Vallerozzi

Luogo: Via Vallerozzi- Siena

Contrada: Contrada della Lupa

Data/periodo: Un Monte Roizi, per indicare l’altura sopra al piano d’Ovile, è citato già in una pergamena del 1037 (Archivio di Stato di Firenze, Fondo “Passignano”); nel Duecento, Valle Ruozi compare in un documento conservato all’Opera del Duomo di Siena e relativo alla nobile famiglia dei Salimbeni, che sulla sommità pose la fondamenta del proprio castellare. La via, attraverso le varie alterazioni architettoniche e funzionali nel corso dei secoli e sede di numerose attività commerciali e industriali fino a pochi decenni fa, è tuttora il fulcro della vita contradaiola

Descrizione: L’etimologia del toponimo Vallerozzi, che dà il nome ad una delle vie con maggior pendenza nel centro cittadino, è stata in passato molto discussa. Per alcuni si fa riferimento ad una famiglia (i Ruozzi), per altri al rappresentante più titolato (Rozzo o Rozo) di una importante casata, i Rognoni. Per altri ancora, invece, la denominazione presa dall’intera vallata era dovuta al fatto che la zona era abitata da numerose famiglie di aretini che, stante le loro modeste condizioni economiche, erano costrette a vivere in ambienti poveri e malsani (probabilmente grotte) e quindi definiti “rozzi”. Questa tesi sarebbe suffragata dalla presenza sulla Francigena (attuale via Montanini) della chiesa di San Donato, patrono di Arezzo. Inoltre c’è chi sostiene che il nome della strada derivi da Ruozzo Salimbeni, ricco proprietario di case e terreni che si trovavano sul Poggio di San Donato che dominava la costa sottostante.

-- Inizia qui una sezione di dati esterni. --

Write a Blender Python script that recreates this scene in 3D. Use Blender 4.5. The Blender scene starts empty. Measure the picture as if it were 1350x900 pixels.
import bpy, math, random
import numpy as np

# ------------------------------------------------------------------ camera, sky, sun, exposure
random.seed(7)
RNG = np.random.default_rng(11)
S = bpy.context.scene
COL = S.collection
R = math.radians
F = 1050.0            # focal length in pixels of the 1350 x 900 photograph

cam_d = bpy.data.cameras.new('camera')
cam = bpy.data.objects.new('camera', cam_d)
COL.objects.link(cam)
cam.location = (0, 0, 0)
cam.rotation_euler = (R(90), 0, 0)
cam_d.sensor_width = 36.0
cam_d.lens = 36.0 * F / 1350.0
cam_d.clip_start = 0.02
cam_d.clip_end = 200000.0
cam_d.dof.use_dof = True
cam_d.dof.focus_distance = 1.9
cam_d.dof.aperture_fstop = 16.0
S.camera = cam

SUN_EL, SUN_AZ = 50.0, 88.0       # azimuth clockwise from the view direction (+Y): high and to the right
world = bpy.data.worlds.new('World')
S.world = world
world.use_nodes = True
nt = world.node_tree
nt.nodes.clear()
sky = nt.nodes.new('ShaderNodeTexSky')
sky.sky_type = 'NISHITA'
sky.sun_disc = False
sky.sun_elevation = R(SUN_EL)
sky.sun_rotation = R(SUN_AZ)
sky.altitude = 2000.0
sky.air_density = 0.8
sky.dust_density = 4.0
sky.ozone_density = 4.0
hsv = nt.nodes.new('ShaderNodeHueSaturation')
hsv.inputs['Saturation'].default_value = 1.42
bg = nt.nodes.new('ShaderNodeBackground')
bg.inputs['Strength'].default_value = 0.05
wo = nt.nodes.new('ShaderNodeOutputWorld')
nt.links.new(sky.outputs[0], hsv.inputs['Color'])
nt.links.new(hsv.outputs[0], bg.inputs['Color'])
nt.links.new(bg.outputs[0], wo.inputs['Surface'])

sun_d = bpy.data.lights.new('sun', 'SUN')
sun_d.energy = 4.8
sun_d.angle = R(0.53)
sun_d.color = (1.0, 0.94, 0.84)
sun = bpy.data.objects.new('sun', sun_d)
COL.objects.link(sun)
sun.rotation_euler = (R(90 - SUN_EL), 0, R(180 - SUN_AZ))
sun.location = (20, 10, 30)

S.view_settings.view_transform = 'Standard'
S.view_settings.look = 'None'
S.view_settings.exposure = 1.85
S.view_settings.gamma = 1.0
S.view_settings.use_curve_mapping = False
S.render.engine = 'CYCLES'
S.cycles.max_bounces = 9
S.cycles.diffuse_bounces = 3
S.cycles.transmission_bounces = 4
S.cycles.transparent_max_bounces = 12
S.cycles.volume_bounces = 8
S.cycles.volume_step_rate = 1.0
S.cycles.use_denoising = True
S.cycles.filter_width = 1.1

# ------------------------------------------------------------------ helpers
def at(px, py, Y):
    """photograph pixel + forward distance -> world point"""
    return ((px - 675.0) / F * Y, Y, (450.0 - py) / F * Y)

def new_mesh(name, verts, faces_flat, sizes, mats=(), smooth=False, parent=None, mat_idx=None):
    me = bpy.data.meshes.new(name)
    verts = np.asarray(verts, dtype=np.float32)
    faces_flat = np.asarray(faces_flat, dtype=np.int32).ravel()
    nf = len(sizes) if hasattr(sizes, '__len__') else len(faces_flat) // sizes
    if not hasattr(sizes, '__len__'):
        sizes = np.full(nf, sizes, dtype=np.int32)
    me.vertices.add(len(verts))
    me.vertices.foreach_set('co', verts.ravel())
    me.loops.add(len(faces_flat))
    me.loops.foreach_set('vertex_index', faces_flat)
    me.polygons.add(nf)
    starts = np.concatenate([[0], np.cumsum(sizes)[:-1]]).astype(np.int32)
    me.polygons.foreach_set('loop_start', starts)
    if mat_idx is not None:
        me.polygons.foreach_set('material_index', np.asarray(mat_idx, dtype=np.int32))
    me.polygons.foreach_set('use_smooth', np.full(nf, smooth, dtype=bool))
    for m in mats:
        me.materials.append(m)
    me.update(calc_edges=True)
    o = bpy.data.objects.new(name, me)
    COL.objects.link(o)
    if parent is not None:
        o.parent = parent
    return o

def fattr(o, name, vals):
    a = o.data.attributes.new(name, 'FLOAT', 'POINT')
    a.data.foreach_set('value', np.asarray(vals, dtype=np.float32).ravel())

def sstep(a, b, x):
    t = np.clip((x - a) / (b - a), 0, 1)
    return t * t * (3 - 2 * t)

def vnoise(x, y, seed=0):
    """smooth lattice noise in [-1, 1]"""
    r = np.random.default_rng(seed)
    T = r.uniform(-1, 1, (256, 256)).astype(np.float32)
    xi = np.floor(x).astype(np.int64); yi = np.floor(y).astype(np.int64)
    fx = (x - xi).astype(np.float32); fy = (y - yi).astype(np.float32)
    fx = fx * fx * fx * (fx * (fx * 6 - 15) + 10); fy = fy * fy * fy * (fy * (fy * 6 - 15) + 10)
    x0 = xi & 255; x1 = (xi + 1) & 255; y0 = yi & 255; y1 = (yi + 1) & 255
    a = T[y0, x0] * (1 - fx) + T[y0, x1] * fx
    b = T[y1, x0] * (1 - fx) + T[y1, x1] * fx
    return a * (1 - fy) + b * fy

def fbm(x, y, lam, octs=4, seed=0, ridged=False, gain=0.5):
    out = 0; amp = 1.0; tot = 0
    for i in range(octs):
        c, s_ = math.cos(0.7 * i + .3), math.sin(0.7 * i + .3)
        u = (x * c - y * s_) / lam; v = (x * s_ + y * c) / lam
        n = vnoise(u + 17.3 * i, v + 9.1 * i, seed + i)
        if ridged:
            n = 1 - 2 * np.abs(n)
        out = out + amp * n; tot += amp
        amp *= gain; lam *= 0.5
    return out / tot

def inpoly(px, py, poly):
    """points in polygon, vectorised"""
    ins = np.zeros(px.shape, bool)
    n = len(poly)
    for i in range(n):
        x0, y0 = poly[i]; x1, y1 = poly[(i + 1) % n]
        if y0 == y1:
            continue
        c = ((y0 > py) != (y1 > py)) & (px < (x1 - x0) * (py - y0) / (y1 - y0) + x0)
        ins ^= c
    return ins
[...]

Inizialmente fuori dalla cinta muraria che costeggiava la Rocca Salimbeni per scendere parallela all’attuale Stufa Secca, Vallerozzi fu creata da famiglie di modesto lignaggio e fu considerato a lungo uno dei quartieri più poveri della città. La quasi totalità dei suoi edifici era in legno e quindi è facile intuire che il rischio incendi, in abitazioni appoggiate l’una sull’altra, fosse una pericolosa costante con effetti devastanti, nonostante la presenza di copiosa acqua nella vicina Fontenuova.

Favorite dalla vicinanza dell’imponente fonte pubblica, le attività principali dislocate nella via, quali quelle dei lavoranti della lana, dei tintori e degli scotilini (che provvedevano alla battitura delle fibre del lino e della canapa), scaricavano per la strada scoli sporchi e liquidi inquinanti. Del resto Vallerozzi altro non era che una naturale gavina che raccoglieva le acque, sicuramente poco salubri, dei quartieri alti della città per poi scaricarle nel fossato che esisteva fuori Porta Ovile. Così la situazione igienica di Vallerozzi fu molto precaria fino al ventesimo secolo e l’intero rione, causa pericolosi focolai di malattie infettive come la scrofola, il tifo, la difterite, la dissenteria e, soprattutto, la tubercolosi, rientrava nel piano di risanamento voluto da Fabio Bargagli Petrucci che, a causa dello scoppio della guerra, fu limitato alla sola zona di Salicotto.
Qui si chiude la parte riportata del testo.